The Life and Art of Paul Gauguin

French painter Eugène Henri Paul Gauguin was born in Paris in 1848 and then moved to Peru with his family when he was only three years old. Growing up in Peru provided much excitement and had a great impact on him as little boy. When he turned 17, he joined the Navy and went to sea for about six years. He returned to France after his voyages, more mature and filled with impressions of strange and beautiful lands.

He did not immediately become an artist. He chose to settle in Paris and learn to become a stockbroker. At 35, much to his family surprise, Paul gave up his career to devote his life to painting in order to show the simple beauty he saw in the lives of primitive peoples. He was quite accustomed to success and believed that he would succeed in painting. Unfortunately, his wife saw it as an unnecessary indulgence and never forgave him for a "selfish" decision. Years later, the couple separated.

Paul had always enjoyed the art of the French artists known as the impressionists. He took up painting right away and in 1818 he exhibited his works with other impressionists. However, the reality of living an artist's life shocked Gauguin. He enjoyed his former comforts so much that he had difficulty adjusting to his new life in poverty. By 1886, the expense and pressure of city life had become so demanding that Gauguin decided to leave Paris and live in an artist's colony in Brittany. After a year, he decided to travel to Panama where he worked as a laborer. Then he went to the tropics, to Martinique, where he lived and painted in freedom. However, after a year of living in Martinique, Gauguin was forced to return to Brittany, penniless and quite ill.

In October, 1888 he visited another famous artist, Vincent van Gogh, in the latter's home in Arles, France. Gauguin's stay with Van Gogh proved to be a powerful collaboration of sorts; it was said that they frequently disagreed and were distressing to live with. On good days, however, they managed to learn from each other and produced some of their best work during these times. It is said that Gauguin returned to Paris after Van Gogh's "incident". Gauguin slowly broke away form the impressionist movement and painted "Vision after the Sermon", where he attempted to externalize the feelings of his subjects. This painting is important in his career because it ushered in a new style that is now called "Symbolism".

However, it was a combination of the beautiful surroundings of Brittany and his exotic voyages that led them to develop his own unique style. Gauguin devoted his time painting portraits, landscapes and still lifes as simple forms in pure and intense colors surrounded by black outlines. Many critics remark that the graceful mess and simplicity of the painting is communicating the artist's strongest feelings towards the exotic and the natural.

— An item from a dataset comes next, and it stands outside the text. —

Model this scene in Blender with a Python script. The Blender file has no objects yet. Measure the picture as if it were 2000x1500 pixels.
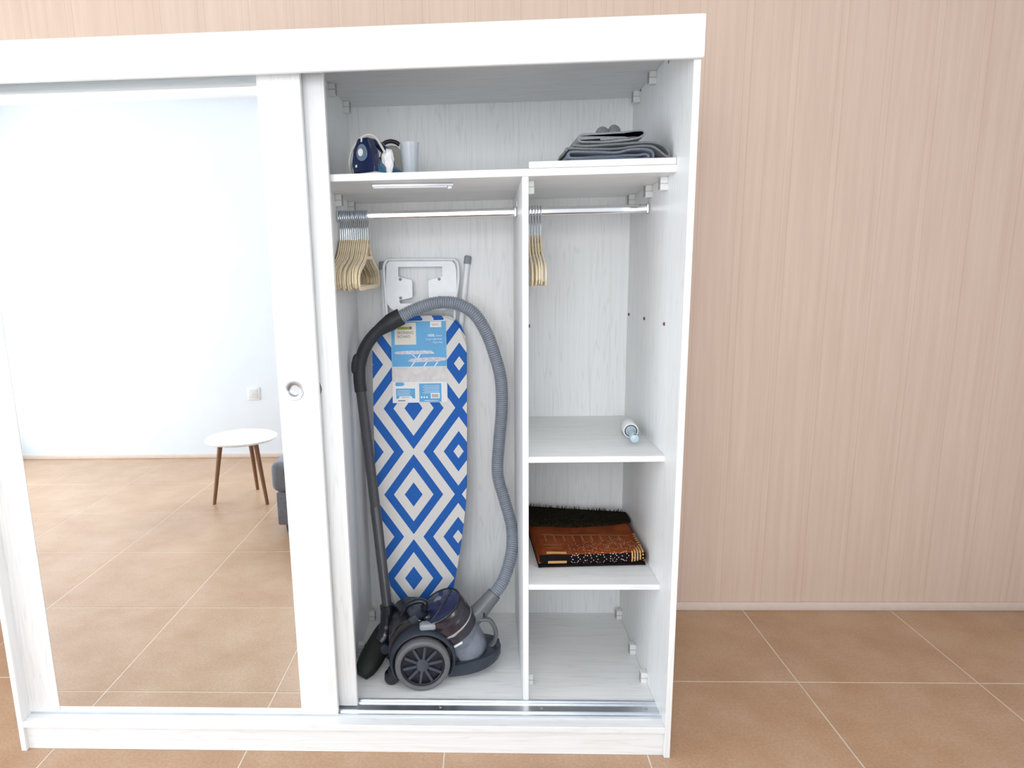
import bpy, bmesh, math, random
from mathutils import Vector, Matrix, noise
random.seed(7)
scene = bpy.context.scene
C = scene.collection
PI = math.pi

# ------------------------------------------------------------------ camera
cam_d = bpy.data.cameras.new('camera'); cam = bpy.data.objects.new('camera', cam_d); C.objects.link(cam)
_r = Vector((0.99888895, 0.04215956, -0.02105772)); _u = Vector((0.01262851, 0.19102982, 0.98150299)); _f = Vector((-0.04540238, 0.98067843, -0.19028516))
M = Matrix.Identity(4)
for i in range(3):
    M[i][0] = _r[i]; M[i][1] = _u[i]; M[i][2] = -_f[i]
M.translation = (-0.524976, -1.748617, 1.397685)
cam.matrix_world = M
cam_d.sensor_fit = 'HORIZONTAL'; cam_d.sensor_width = 36.0
cam_d.lens = 1307.19 / 2000 * 36.0
cam_d.shift_x = (1000 - 888.93) / 2000; cam_d.shift_y = (791.98 - 750) / 2000
cam_d.clip_start = 0.02
scene.camera = cam

# ------------------------------------------------------------------ world, daylight, exposure
w = bpy.data.worlds.new('daylight'); scene.world = w; w.use_nodes = True
bg = w.node_tree.nodes['Background']; bg.inputs[0].default_value = (0.80, 0.90, 1.0, 1); bg.inputs[1].default_value = 1.0
scene.view_settings.view_transform = 'Standard'; scene.view_settings.look = 'None'
scene.view_settings.exposure = -0.80; scene.view_settings.gamma = 1.0; scene.view_settings.use_curve_mapping = False

XR_W = 1.8
def area(name, loc, rot, sx, sy, power, col):
    d = bpy.data.lights.new(name, 'AREA'); d.shape = 'RECTANGLE'; d.size = sx; d.size_y = sy; d.energy = power; d.color = col
    o = bpy.data.objects.new(name, d); o.location = loc; o.rotation_euler = rot; C.objects.link(o); return o
# daylight through the left window; the rear and right lamps are added fill
area('window_daylight', (-4.46, -1.75, 1.2), (0, -PI/2, 0), 2.2, 2.7, 205, (0.83, 0.92, 1.0))
area('added_fill_rear', (-1.025, -3.36, 1.62), (PI/2, 0, 0), 1.85, 1.5, 142, (0.95, 0.975, 1.0))  # added frontal fill to light the back panel, unseen source

area('added_fill_right', (XR_W+.06, -2.2, 1.5), (0, PI/2, 0), 1.4, 1.4, 70, (0.96, 0.98, 1.0))  # added fill that brightens the wardrobe's inner left wall, unseen source

# ------------------------------------------------------------------ materials
MAT = {}
def nt(name):
    m = bpy.data.materials.new(name); m.use_nodes = True; t = m.node_tree
    return m, t, t.nodes['Principled BSDF']
def N(t, typ, **kw):
    n = t.nodes.new(typ)
    for k, v in kw.items(): setattr(n, k, v)
    return n
def mth(t, op, a, b=None, clamp=False):
    n = N(t, 'ShaderNodeMath', operation=op, use_clamp=clamp)
    for i, x in enumerate((a, b)):
        if x is None: continue
        if isinstance(x, (int, float)): n.inputs[i].default_value = x
        else: t.links.new(x, n.inputs[i])
    return n.outputs[0]
def mixc(t, fac, a, b):
    n = N(t, 'ShaderNodeMix', data_type='RGBA')
    if isinstance(fac, (int, float)): n.inputs[0].default_value = fac
    else: t.links.new(fac, n.inputs[0])
    for i, x in ((6, a), (7, b)):
        if isinstance(x, tuple): n.inputs[i].default_value = (*x[:3], 1)
        else: t.links.new(x, n.inputs[i])
    return n.outputs[2]
def coords(t, scale=(1, 1, 1), loc=(0, 0, 0)):
    tc = N(t, 'ShaderNodeTexCoord'); mp = N(t, 'ShaderNodeMapping')
    mp.inputs['Scale'].default_value = scale; mp.inputs['Location'].default_value = loc
    t.links.new(tc.outputs['Object'], mp.inputs[0]); return mp.outputs[0]
def noise_tex(t, vec, scale, detail=4, rough=.5):
    n = N(t, 'ShaderNodeTexNoise'); n.inputs['Scale'].default_value = scale; n.inputs['Detail'].default_value = detail; n.inputs['Roughness'].default_value = rough
    t.links.new(vec, n.inputs[0]); return n.outputs['Fac']
def ramp(t, fac, stops):
    n = N(t, 'ShaderNodeValToRGB'); e = n.color_ramp.elements
    while len(e) < len(stops): e.new(.5)
    for i, (p, c) in enumerate(stops): e[i].position = p; e[i].color = (*c, 1)
    t.links.new(fac, n.inputs[0]); return n.outputs[0]
def bump(t, b, h, strength, dist=.002):
    n = N(t, 'ShaderNodeBump'); n.inputs['Strength'].default_value = strength; n.inputs['Distance'].default_value = dist
    t.links.new(h, n.inputs['Height']); t.links.new(n.outputs[0], b.inputs['Normal'])
def plain(name, col, rough=.5, metal=0, var=.06, scale=40, spec=None, coat=0, trans=0, bmp=0, alpha=None, sheen=0):
    m, t, b = nt(name)
    v = noise_tex(t, coords(t), scale)
    c2 = tuple(min(1, x*(1+var)) for x in col); c1 = tuple(x*(1-var) for x in col)
    t.links.new(ramp(t, v, [(.3, c1), (.7, c2)]), b.inputs['Base Color'])
    b.inputs['Roughness'].default_value = rough; b.inputs['Metallic'].default_value = metal
    if spec is not None: b.inputs['Specular IOR Level'].default_value = spec
    b.inputs['Coat Weight'].default_value = coat
    b.inputs['Transmission Weight'].default_value = trans
    b.inputs['Sheen Weight'].default_value = sheen
    if alpha is not None: b.inputs['Alpha'].default_value = alpha
    if bmp: bump(t, b, v, bmp)
    MAT[name] = m; return m
def wood(name, axis, base=(.862, .868, .866), dark=(.67, .665, .655), rough=.42):
    m, t, b = nt(name)
    s = {'z': (1, 1, .05), 'x': (.05, 1, 1), 'y': (1, .05, 1)}[axis]
    v = coords(t, s)
    n1 = noise_tex(t, v, 16, 3); n2 = noise_tex(t, v, 70, 5, .6)
    # fine cathedral lines: distorted wave of the slow noise
    wv = mth(t, 'SINE', mth(t, 'MULTIPLY', n1, 95)); wv = mth(t, 'POWER', mth(t, 'MULTIPLY', mth(t, 'ADD', wv, 1), .5), 9)
    f = mth(t, 'MULTIPLY', wv, mth(t, 'MULTIPLY', n2, .75))
    f2 = mth(t, 'MULTIPLY', mth(t, 'SUBTRACT', n2, .48), .9, True)
    c = mixc(t, mth(t, 'MAXIMUM', f, f2), base, dark)
    t.links.new(c, b.inputs['Base Color']); b.inputs['Roughness'].default_value = rough
    b.inputs['Specular IOR Level'].default_value = .35
    bump(t, b, n2, .06, .001)
    MAT[name] = m; return m
wood('wood_v', 'z'); wood('wood_h', 'x'); wood('wood_d', 'y')
plain('edge', (.84, .83, .82), .45, var=.03, scale=20)
plain('bracket_white', (.78, .78, .77), .4, var=.03)
plain('bracket_grey', (.36, .35, .34), .5)
plain('peg', (.16, .055, .045), .5); plain('hole', (.02, .02, .03), .8)
plain('alu', (.72, .75, .79), .28, 1, var=.04, scale=12); plain('chrome', (.82, .83, .85), .10, 1, var=.02)
plain('steel', (.62, .62, .64), .3, 1, var=.05); plain('wire', (.55, .60, .66), .2, 1, var=.05)
plain('mirror', (.93, .96, .97), .0, 1, var=.0)
plain('led_white', (.86, .87, .9), .3, var=.02)
plain('velvet', (.78, .64, .42), .9, var=.10, scale=60, sheen=.3)
plain('white_metal', (.86, .88, .91), .35, var=.03); plain('cap_grey', (.30, .32, .34), .6)
plain('hose_grey', (.27, .30, .35), .28, var=.08, spec=.6); plain('grip', (.030, .031, .036), .5, var=.1, spec=.3); plain('wand', (.055, .055, .062), .38, var=.08)
plain('vac_dark', (.006, .008, .014), .28, var=.1, coat=.3); plain('vac_navy', (.012, .018, .065), .24, var=.1, coat=.25)
plain('vac_slate', (.030, .038, .054), .38, var=.08); plain('tyre', (.13, .13, .14), .6, var=.08); plain('vac_purple', (.020, .016, .026), .2, coat=.35)
plain('vac_grey', (.16, .17, .18), .42, var=.06); plain('vac_green', (.010, .014, .012), .5, spec=.25); plain('dust', (.42, .36, .33), .95, var=.25, scale=30, bmp=.6)
plain('vac_rim', (.008, .009, .016), .4); plain('vac_spoke', (.05, .058, .08), .3, coat=.2); plain('button_grey', (.28, .30, .33), .35); plain('lid_dot', (.22, .23, .21), .4)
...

In 1891, Gauguin saved enough money to go to the primitive South Sea island of Tahiti. At first, the artist was extremely happy in the midst of the forests, the strange flora and fauna and the island's beautiful people. He decided to stay and share the simple life of the natives from there on. However, throughout his stay, Gauguin was tormented by severe depression and tried to battle drug addiction.

Most of Gauguin's paintings capture the beauty of Tahitian culture and its women, but seemed to show that the artist was really not completely happy nor understood in this primitive society. After many years of poverty and sickness, Gauguin died from heart failure, alone and unaware of the mark his art would later make on the 20th century.